** GOAL **
Transcribe the listing in full, excluding any pictures.
━━ RECORDED DATA
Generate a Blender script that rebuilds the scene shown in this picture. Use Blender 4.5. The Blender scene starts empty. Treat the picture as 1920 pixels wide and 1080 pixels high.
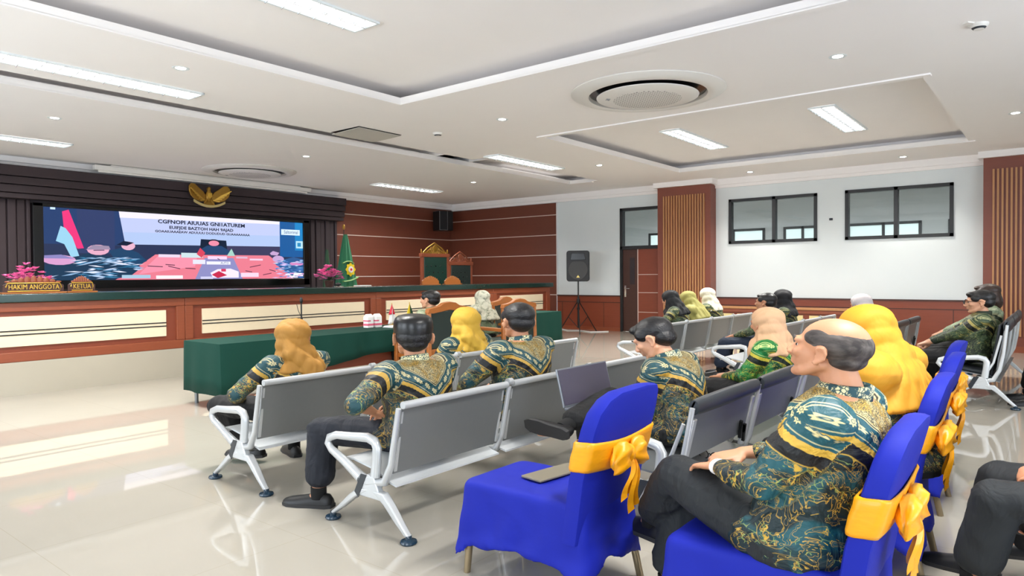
import bpy, bmesh, math, random
import numpy as np
from mathutils import Vector, Matrix, noise as mnoise

sc = bpy.context.scene
COL = sc.collection
PI = math.pi
rnd = random.Random(7)

# ------------------------------------------------------------------ camera
CAM_H = 1.5
YAW, PITCH, ROLL, FPX = 0.671863, -0.0176874, -0.00720935, 1300.2
def make_camera():
    f = Vector((math.cos(YAW)*math.cos(PITCH), math.sin(YAW)*math.cos(PITCH), math.sin(PITCH)))
    r = Vector((math.sin(YAW), -math.cos(YAW), 0)); u = r.cross(f)
    r2 = r*math.cos(ROLL)+u*math.sin(ROLL); u2 = -r*math.sin(ROLL)+u*math.cos(ROLL)
    cam = bpy.data.cameras.new('camera'); o = bpy.data.objects.new('camera', cam); COL.objects.link(o)
    M = Matrix((r2, u2, -f)).transposed().to_4x4(); M.translation = (0, 0, CAM_H)
    o.matrix_world = M
    cam.sensor_width = 36; cam.lens = FPX*36/1920; cam.clip_start = .05
    sc.camera = o
make_camera()

# ------------------------------------------------------------------ light, exposure
w = bpy.data.worlds.new('world'); sc.world = w; w.use_nodes = True
w.node_tree.nodes['Background'].inputs[0].default_value = (.75, .82, .9, 1)
w.node_tree.nodes['Background'].inputs[1].default_value = 8.5
vs = sc.view_settings
vs.view_transform = 'Standard'; vs.look = 'None'; vs.gamma = 1; vs.use_curve_mapping = False
vs.exposure = 0.46
sc.cycles.use_denoising = True
sc.cycles.max_bounces = 10; sc.cycles.diffuse_bounces = 6; sc.cycles.glossy_bounces = 4
sc.cycles.sample_clamp_indirect = 6
LAMP_E, SPOT_E, LAMP_W = .7, 25.0, 95.0

# ------------------------------------------------------------------ materials
def s2l(c):
    return tuple((v/12.92 if v <= .04045 else ((v+.055)/1.055)**2.4) for v in c)
def hx(h):
    return s2l(tuple(int(h[i:i+2], 16)/255 for i in (0, 2, 4)))
class NT:
    def __init__(s, name):
        s.m = bpy.data.materials.new(name); s.m.use_nodes = True
        s.n = s.m.node_tree.nodes; s.l = s.m.node_tree.links
        s.b = s.n['Principled BSDF']
    def add(s, t, **kw):
        nd = s.n.new(t)
        for k, v in kw.items():
            if k.startswith('i_'):
                key = k[2:]; key = int(key) if key.isdigit() else key
                s.put(nd, key, v)
            else: setattr(nd, k, v)
        return nd
    def put(s, nd, key, v):
        if hasattr(v, 'is_output') or isinstance(v, bpy.types.NodeSocket): s.l.new(v, nd.inputs[key])
        else:
            if isinstance(v, tuple) and len(v) == 3 and nd.inputs[key].type == 'RGBA': v = (*v, 1)
            nd.inputs[key].default_value = v
    def math(s, op, a, b=0.0, c=None):
        nd = s.n.new('ShaderNodeMath'); nd.operation = op; s.put(nd, 0, a); s.put(nd, 1, b)
        if c is not None: s.put(nd, 2, c)
        return nd.outputs[0]
    def mix(s, f, a, b):
        nd = s.n.new('ShaderNodeMix'); nd.data_type = 'RGBA'
        s.put(nd, 0, f); s.put(nd, 6, a if not isinstance(a, tuple) else (*a[:3], 1)); s.put(nd, 7, b if not isinstance(b, tuple) else (*b[:3], 1))
        return nd.outputs[2]
    def step(s, x, t, w=.002):   # smooth step up at t
        nd = s.n.new('ShaderNodeMapRange'); s.put(nd, 0, x); nd.inputs[1].default_value = t-w; nd.inputs[2].default_value = t+w
        return nd.outputs[0]
    def band(s, x, a, b, w=.0015):
        return s.math('SUBTRACT', s.step(x, a, w), s.step(x, b, w))
    def bump(s, h, strength=.3, dist=.01):
        nd = s.n.new('ShaderNodeBump'); nd.inputs['Strength'].default_value = strength; nd.inputs['Distance'].default_value = dist
        s.l.new(h, nd.inputs['Height']); s.l.new(nd.outputs[0], s.b.inputs['Normal']); return nd
    def noise(s, scale, vec=None, detail=3, dist=0.0):
        nd = s.n.new('ShaderNodeTexNoise'); nd.inputs['Scale'].default_value = scale; nd.inputs['Detail'].default_value = detail
        nd.inputs['Distortion'].default_value = dist
        if vec is not None: s.l.new(vec, nd.inputs['Vector'])
        return nd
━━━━
** EXERCISE RESPONSE **
Generate a Blender script that rebuilds the scene shown in this picture. Use Blender 4.5. The Blender scene starts empty. Treat the picture as 1920 pixels wide and 1080 pixels high.
import bpy, bmesh, math, random
import numpy as np
from mathutils import Vector, Matrix, noise as mnoise

sc = bpy.context.scene
COL = sc.collection
PI = math.pi
rnd = random.Random(7)

# ------------------------------------------------------------------ camera
CAM_H = 1.5
YAW, PITCH, ROLL, FPX = 0.671863, -0.0176874, -0.00720935, 1300.2
def make_camera():
    f = Vector((math.cos(YAW)*math.cos(PITCH), math.sin(YAW)*math.cos(PITCH), math.sin(PITCH)))
    r = Vector((math.sin(YAW), -math.cos(YAW), 0)); u = r.cross(f)
    r2 = r*math.cos(ROLL)+u*math.sin(ROLL); u2 = -r*math.sin(ROLL)+u*math.cos(ROLL)
    cam = bpy.data.cameras.new('camera'); o = bpy.data.objects.new('camera', cam); COL.objects.link(o)
    M = Matrix((r2, u2, -f)).transposed().to_4x4(); M.translation = (0, 0, CAM_H)
    o.matrix_world = M
    cam.sensor_width = 36; cam.lens = FPX*36/1920; cam.clip_start = .05
    sc.camera = o
make_camera()

# ------------------------------------------------------------------ light, exposure
w = bpy.data.worlds.new('world'); sc.world = w; w.use_nodes = True
w.node_tree.nodes['Background'].inputs[0].default_value = (.75, .82, .9, 1)
w.node_tree.nodes['Background'].inputs[1].default_value = 8.5
vs = sc.view_settings
vs.view_transform = 'Standard'; vs.look = 'None'; vs.gamma = 1; vs.use_curve_mapping = False
vs.exposure = 0.46
sc.cycles.use_denoising = True
sc.cycles.max_bounces = 10; sc.cycles.diffuse_bounces = 6; sc.cycles.glossy_bounces = 4
sc.cycles.sample_clamp_indirect = 6
LAMP_E, SPOT_E, LAMP_W = .7, 25.0, 95.0

# ------------------------------------------------------------------ materials
def s2l(c):
    return tuple((v/12.92 if v <= .04045 else ((v+.055)/1.055)**2.4) for v in c)
def hx(h):
    return s2l(tuple(int(h[i:i+2], 16)/255 for i in (0, 2, 4)))
class NT:
    def __init__(s, name):
        s.m = bpy.data.materials.new(name); s.m.use_nodes = True
        s.n = s.m.node_tree.nodes; s.l = s.m.node_tree.links
        s.b = s.n['Principled BSDF']
    def add(s, t, **kw):
        nd = s.n.new(t)
        for k, v in kw.items():
            if k.startswith('i_'):
                key = k[2:]; key = int(key) if key.isdigit() else key
                s.put(nd, key, v)
            else: setattr(nd, k, v)
        return nd
    def put(s, nd, key, v):
        if hasattr(v, 'is_output') or isinstance(v, bpy.types.NodeSocket): s.l.new(v, nd.inputs[key])
        else:
            if isinstance(v, tuple) and len(v) == 3 and nd.inputs[key].type == 'RGBA': v = (*v, 1)
            nd.inputs[key].default_value = v
    def math(s, op, a, b=0.0, c=None):
        nd = s.n.new('ShaderNodeMath'); nd.operation = op; s.put(nd, 0, a); s.put(nd, 1, b)
        if c is not None: s.put(nd, 2, c)
        return nd.outputs[0]
    def mix(s, f, a, b):
        nd = s.n.new('ShaderNodeMix'); nd.data_type = 'RGBA'
        s.put(nd, 0, f); s.put(nd, 6, a if not isinstance(a, tuple) else (*a[:3], 1)); s.put(nd, 7, b if not isinstance(b, tuple) else (*b[:3], 1))
        return nd.outputs[2]
    def step(s, x, t, w=.002):   # smooth step up at t
        nd = s.n.new('ShaderNodeMapRange'); s.put(nd, 0, x); nd.inputs[1].default_value = t-w; nd.inputs[2].default_value = t+w
        return nd.outputs[0]
    def band(s, x, a, b, w=.0015):
        return s.math('SUBTRACT', s.step(x, a, w), s.step(x, b, w))
    def bump(s, h, strength=.3, dist=.01):
        nd = s.n.new('ShaderNodeBump'); nd.inputs['Strength'].default_value = strength; nd.inputs['Distance'].default_value = dist
        s.l.new(h, nd.inputs['Height']); s.l.new(nd.outputs[0], s.b.inputs['Normal']); return nd
    def noise(s, scale, vec=None, detail=3, dist=0.0):
        nd = s.n.new('ShaderNodeTexNoise'); nd.inputs['Scale'].default_value = scale; nd.inputs['Detail'].default_value = detail
        nd.inputs['Distortion'].default_value = dist
        if vec is not None: s.l.new(vec, nd.inputs['Vector'])
        return nd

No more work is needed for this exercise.